We know almost, that the manual flying expierience of the PF on the A330 was mainly accomplished during takeoff and landing. In T/O itīs afaik comparable to a direct law behaviour, and during landing phase when SS inputs are necessary close to ground itīs flare law. During flare law the PF is maintaining the trajectory by compensating the system induced ND force by a NU SS input, and to reduce the trajectory he just has to relax some of this NU SS input. The normal feeling on the SS from day to day flying therefore is holding some backpressure to maintain the flightpath during landing or to rotate and climb during T/O. The necessity of ND SS input and the required amount of ND SS input in normal daily operation therefore differed grossly to that one needed to correct this unintentional climb.
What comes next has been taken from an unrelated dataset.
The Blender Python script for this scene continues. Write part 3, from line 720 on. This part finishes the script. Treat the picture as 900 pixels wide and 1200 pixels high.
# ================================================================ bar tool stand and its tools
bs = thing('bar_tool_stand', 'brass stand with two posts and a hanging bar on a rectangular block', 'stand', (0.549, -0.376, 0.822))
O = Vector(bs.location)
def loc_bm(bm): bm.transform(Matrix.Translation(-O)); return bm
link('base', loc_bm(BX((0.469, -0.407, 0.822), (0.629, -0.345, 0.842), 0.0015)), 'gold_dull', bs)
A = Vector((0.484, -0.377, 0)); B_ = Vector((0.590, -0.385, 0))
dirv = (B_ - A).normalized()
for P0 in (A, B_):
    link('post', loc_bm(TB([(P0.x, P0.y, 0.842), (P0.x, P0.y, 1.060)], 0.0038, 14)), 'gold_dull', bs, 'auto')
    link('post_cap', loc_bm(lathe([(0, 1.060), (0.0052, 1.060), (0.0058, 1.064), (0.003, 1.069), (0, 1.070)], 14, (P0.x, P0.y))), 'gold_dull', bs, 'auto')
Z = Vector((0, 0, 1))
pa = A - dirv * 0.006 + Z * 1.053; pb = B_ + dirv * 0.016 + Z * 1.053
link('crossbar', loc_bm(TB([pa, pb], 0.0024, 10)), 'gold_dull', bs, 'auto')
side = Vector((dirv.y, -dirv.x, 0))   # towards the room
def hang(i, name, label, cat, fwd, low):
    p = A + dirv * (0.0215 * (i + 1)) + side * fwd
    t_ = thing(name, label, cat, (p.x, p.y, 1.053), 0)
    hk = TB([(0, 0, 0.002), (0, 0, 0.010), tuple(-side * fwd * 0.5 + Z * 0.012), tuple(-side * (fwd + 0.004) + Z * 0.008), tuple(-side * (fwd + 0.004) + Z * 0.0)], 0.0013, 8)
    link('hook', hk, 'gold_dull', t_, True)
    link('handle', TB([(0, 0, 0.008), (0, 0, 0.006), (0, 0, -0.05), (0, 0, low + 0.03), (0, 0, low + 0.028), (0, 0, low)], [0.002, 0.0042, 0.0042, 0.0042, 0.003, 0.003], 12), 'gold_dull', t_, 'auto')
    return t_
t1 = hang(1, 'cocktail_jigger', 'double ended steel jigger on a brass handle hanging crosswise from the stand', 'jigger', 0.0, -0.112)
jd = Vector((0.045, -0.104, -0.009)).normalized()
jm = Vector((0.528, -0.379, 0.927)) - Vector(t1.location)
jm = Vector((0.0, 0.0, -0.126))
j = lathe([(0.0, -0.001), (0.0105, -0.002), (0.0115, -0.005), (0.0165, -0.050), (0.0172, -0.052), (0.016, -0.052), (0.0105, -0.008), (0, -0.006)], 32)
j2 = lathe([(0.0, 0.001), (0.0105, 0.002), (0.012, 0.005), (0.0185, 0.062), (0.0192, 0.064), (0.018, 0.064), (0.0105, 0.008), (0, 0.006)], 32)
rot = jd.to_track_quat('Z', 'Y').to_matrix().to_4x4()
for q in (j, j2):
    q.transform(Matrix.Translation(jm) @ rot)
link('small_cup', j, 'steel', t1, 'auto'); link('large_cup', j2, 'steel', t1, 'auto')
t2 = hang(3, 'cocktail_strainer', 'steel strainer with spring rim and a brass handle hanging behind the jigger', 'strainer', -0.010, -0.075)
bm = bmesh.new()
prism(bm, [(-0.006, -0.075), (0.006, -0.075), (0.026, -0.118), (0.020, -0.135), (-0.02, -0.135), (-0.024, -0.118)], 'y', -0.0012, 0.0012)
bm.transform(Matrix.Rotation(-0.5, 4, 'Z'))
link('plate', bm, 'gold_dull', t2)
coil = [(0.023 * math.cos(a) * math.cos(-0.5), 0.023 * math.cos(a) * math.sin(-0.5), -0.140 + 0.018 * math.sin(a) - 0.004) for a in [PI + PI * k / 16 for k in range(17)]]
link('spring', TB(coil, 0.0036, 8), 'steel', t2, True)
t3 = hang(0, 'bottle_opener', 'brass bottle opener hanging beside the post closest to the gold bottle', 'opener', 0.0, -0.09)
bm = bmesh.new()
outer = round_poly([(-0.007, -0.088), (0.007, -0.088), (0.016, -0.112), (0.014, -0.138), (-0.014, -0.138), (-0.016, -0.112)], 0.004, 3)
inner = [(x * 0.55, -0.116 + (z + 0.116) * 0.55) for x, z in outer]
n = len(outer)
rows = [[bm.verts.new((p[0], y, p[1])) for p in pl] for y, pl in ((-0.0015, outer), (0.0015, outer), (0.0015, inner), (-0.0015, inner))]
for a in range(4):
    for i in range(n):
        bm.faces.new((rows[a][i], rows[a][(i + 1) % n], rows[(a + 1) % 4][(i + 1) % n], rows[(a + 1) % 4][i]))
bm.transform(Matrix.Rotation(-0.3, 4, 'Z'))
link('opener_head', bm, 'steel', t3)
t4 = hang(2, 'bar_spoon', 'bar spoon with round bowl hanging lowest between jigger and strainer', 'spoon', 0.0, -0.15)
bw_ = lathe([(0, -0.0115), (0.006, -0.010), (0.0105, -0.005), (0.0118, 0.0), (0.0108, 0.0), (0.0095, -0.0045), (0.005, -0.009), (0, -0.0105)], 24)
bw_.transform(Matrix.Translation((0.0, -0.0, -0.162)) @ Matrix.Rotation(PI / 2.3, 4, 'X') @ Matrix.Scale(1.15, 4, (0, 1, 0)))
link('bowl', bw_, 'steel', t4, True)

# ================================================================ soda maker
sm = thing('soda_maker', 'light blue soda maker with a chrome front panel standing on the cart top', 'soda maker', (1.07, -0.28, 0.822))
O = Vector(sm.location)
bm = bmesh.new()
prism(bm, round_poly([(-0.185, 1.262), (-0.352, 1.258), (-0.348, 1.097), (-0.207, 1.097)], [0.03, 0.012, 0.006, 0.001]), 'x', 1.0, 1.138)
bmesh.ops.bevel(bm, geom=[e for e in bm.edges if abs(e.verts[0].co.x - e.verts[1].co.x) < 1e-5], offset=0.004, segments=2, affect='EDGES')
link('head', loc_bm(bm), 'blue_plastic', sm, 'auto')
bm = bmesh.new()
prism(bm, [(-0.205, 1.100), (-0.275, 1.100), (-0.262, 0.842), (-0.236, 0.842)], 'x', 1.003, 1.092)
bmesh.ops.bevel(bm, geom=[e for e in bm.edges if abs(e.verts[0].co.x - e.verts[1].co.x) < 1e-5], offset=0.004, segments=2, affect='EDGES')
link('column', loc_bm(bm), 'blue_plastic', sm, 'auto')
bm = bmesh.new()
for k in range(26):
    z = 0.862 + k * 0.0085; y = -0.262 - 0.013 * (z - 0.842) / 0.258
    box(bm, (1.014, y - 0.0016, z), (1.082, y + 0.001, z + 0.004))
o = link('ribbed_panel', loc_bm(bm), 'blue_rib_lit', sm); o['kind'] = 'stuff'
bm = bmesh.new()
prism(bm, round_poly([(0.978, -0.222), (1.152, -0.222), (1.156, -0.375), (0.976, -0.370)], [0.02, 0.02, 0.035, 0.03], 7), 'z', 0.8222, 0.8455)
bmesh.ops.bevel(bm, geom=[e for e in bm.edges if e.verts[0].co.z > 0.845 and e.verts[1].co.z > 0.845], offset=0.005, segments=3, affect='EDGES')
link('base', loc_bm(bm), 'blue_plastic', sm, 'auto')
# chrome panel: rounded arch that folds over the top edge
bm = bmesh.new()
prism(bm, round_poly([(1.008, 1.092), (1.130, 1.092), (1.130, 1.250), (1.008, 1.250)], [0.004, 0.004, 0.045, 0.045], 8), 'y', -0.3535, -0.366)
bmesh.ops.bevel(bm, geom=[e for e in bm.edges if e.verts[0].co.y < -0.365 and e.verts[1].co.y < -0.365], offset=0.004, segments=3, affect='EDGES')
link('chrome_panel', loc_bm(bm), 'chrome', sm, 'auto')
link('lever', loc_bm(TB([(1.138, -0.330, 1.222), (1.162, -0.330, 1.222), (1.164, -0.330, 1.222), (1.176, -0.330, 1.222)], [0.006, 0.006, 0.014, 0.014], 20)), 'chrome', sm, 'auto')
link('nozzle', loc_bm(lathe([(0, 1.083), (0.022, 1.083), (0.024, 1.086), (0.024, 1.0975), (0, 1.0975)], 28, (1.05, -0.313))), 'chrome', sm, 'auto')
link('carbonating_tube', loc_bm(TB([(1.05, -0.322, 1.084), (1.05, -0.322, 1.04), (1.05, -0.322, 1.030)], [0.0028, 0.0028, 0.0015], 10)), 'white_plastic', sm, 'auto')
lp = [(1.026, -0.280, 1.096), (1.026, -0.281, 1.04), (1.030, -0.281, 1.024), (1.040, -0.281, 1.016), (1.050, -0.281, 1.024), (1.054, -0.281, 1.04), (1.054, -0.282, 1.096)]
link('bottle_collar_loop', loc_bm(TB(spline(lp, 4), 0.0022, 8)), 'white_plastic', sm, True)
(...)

Additionally in day to day flying the roll channel doesnīt need much attention, except when a change of direction is desired, but otherwise the aircraft is stable in bank. PF was occupied by getting the wings back to level and maintaining them there, with roll law in direct a task he was not used to do. He might have associated the prooblems in achieving the correct pitch with the deviations in changing bank angles.

My position was from the beginning and still is, that the initial climb in the recorded intensity and duration was unitentional due to lack of manual handling at altitude and in degraded law. That PF was more occupied by roll control than pitch control, the last one may be doing by feel like he was used to during landing phase in flare mode. His corrective action to the announced and acknowledged deviation from altitude and pitch targets was ineffective from the beginning, leading only to a little decrease of VS without correcting the main problem, the beginning trajectory through the propulsion ceiling and the lift ceiling. Selecting TOGA in honour of the stall warning 2 made those inadequate amounts of SS relaxing useless, increased the pitch even more and led to the final stall.

From that point on the crew was helpless, as they did not know what brought them into this situation, what that situation actually was and therefore denied them the insight, what actions would bring them out of this situation. Therefore the SS inputs in that phase after the stall are no pointer to the initial intent.

In this assumed unintentional sequence the mentioned points by CONFiture are more than valid.

Last edited by RetiredF4; 26th Aug 2012 at 21:22.